St George's,
Grenada - The Truth and Reconciliation Commission in Grenada
has recommended that the infamous "Grenada 17," jailed
following the coup of 1983, should be given a new trial.
The report,
submitted to Parliament Tuesday after five-years, calls for
the government to give the prisoners "a fair trial, regardless
of the outcome."
"....Having
regard to the need for both victims of wrong doing and the alleged
wrong doers to feel satisfied that justice is done to their
respective causes for reconciliation to take palce.... The commission
would prefer to see the State provide an appropriate opportunity
for the "Greenada 17" to access existing or established
Courts within the legal system and which would studiously ensure
the process of fair trail, regardless of the outcome",
said the commission in one of its recommendations.
The 17
- Bernard Coard, Selwyn Strachan, General Hudson Austin, Ewart
Layne, Liam James, Leon Cornwall, Dave Bartholomew, John Ventour,
Phyllis Coard, Colville McBarnette, Christopher Stroude, Lester
Redhead, Calistus Bernard, Cecil Prime, Andy Mitchell, Vincent
Joseph and Cosmos Richardson - were found guilty in 1986 of
murdering then Prime Minister Maurice Bishop during the bloody
coup that led to the U.S. invasion.
They have
maintained their innocence and claimed the trial was flawed.

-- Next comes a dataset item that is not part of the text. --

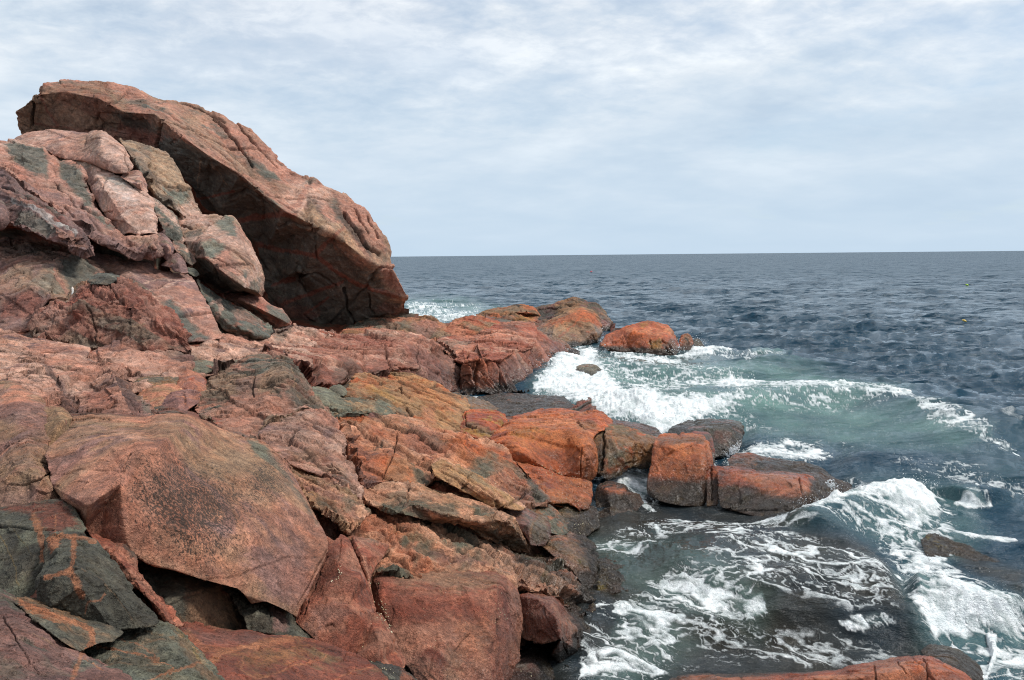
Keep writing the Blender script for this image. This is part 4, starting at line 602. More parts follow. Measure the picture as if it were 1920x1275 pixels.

A 1991 appeal was rejected and Coard and four others were set
to be executed but an international appeal led to the postponement
and then to the commuting of the death sentences to life imprisonment.
Amnesty
International, in 2003, called the 17, "the last of the
cold war prisoners" and said the "trial was unfair,
(and) was inherently unreliable as a mechanism to establish
the true facts of the events of 19 October 1983."